"Aujourd’hui, ils ont vraiment eu de très bonnes idées", se réjouit Dragana Jovanovic. Elle parle des jeunes qui suivent une formation pour créer leur propre entreprise. "On aide trois d’entre eux à élaborer leur business plan ; ils sont en train de monter une apiculture, un garage, une boucherie". Jovanovic est directrice de l'association Prijatelji Srebrenice (“Les Amis de Srebrenica”), une organisation multiethnique soutenue par des fonds néerlandais et dont le but est de rendre la ville à nouveau attractive pour les jeunes [Srebrenica, déclarée zone de sécurité par les Nations unies, étaient protégée par des forces néerlandaises, qui ont été considérées comme responsables de la chute de la ville aux mains des Serbes le 11 juillet 1995]. Son bureau se situe dans un ancien grand magasin du centre-ville. Le bâtiment, dont la façade pilonnée et délabrée comptait parmi les symboles de la ville, est aujourd'hui rénové. Sa couleur jaune égaie toute la place.

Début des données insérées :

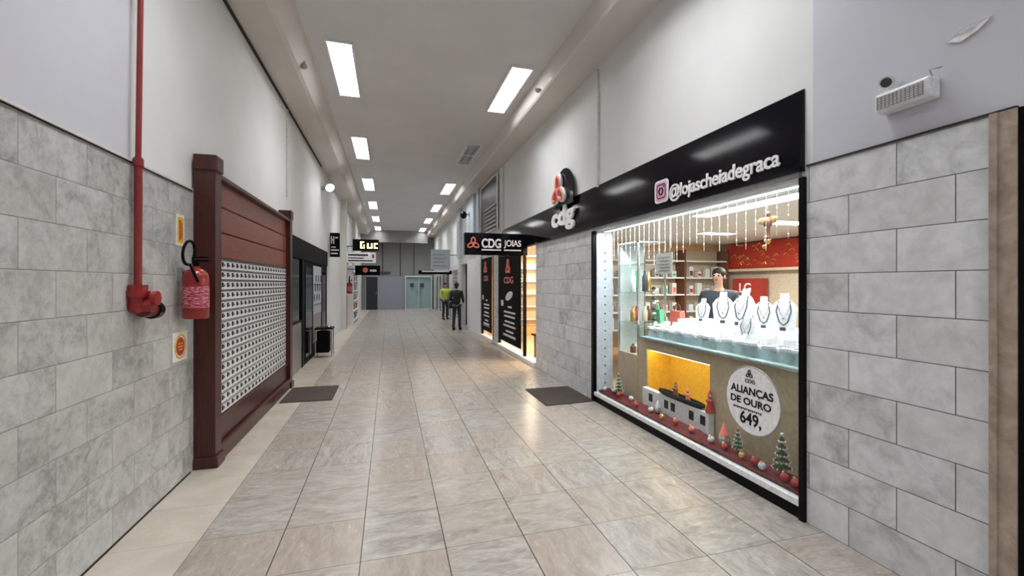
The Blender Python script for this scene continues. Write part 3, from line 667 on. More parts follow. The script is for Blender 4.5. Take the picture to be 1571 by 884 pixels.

"Ces dernières années, beaucoup de bâtiments ont été rénovés, mais cela n’empêche pas certains logements d’être inoccupés". Selon Jovanovic, ce ne sont pas des tensions ethniques, mais des problèmes économiques qui ont fait fuir certains habitants. Avec ses 19 villages alentours, Srebrenica compte 10 000 habitants et fait face à une pénurie de travail. 60% des habitants sont Serbes, les autres sont des musulmans Bosniaques.
Ce sont surtout les jeunes peu qualifiés qui peinent à trouver du travail. Les Amis de Srebrenica organise des formations (rédiger des lettres de candidature, élaborer un projet d’entreprise) pour les aider, et ainsi donner un nouvel élan à la ville toute entière. "Une fois par an, on parle de Srebrenica dans le monde entier. Mais nous n’existons pas que le 11 juillet. J’aimerais que l’on nous prête aussi attention les autres jours, et d’une manière positive".
Ce souhait n’est pas partagé par tous, Jovanovic en est consciente. Pour certains Bosniaques, Srebrenica est synonyme de génocide. Selon eux, l’avenir de la ville se limite à la commémoration. Les tentatives faites pour lui donner une autre image sont souvent considérées comme une façon de nier les crimes commis par les Serbes.
Jovanovic croit toutefois à un avenir différent, tout en respectant le passé. "Nous sommes obligés de tirer les leçons de ce qui s’est passé afin que l'histoire ne se répète pas". Si le passé est un sujet de discussion, les habitants n'en parlent cependant pas au-delà du cercle de leur communauté ethnique : "On discute beaucoup de nos propres souffrances. On n’évoque peu celles des autres".
Elle regrette que la classe politique ne parvienne pas à dépasser les clivages ethniques. Certains hommes politiques serbes suscitent de vives réactions chez les Bosniaques lorsqu'ils plaident pour une plus grande autonomie de la Republika Srpska, l'une des "identités" qui composent dont la Bosnie. Les Serbes, de leur côté, sont sur la défensive dès que des politiciens de Sarajevo évoquent la création d'un statut particulier pour Srebrenica. Selon Jovanovic, ces débats ont d’autant plus d’impact sur les gens que l’avenir économique est incertain. "C’est pour cela que nous nous attaquons aux problèmes généraux : le chômage et le manque de formation".
Comme chaque année, Jovanovic assiste à la commémoration de l’assassinat de milliers de musulmans perpétré le 11 juillet 1995, après la chute de l’enclave [6 186 corps ont pour l’instant été identifiés sur environ 8 000 personnes assassinées]. Pas pour montrer qu’elle est une "bonne" Serbe, mais, dit-elle en cherchant ses mots, "parce qu’il est important de reconnaître ce qui s’est passé".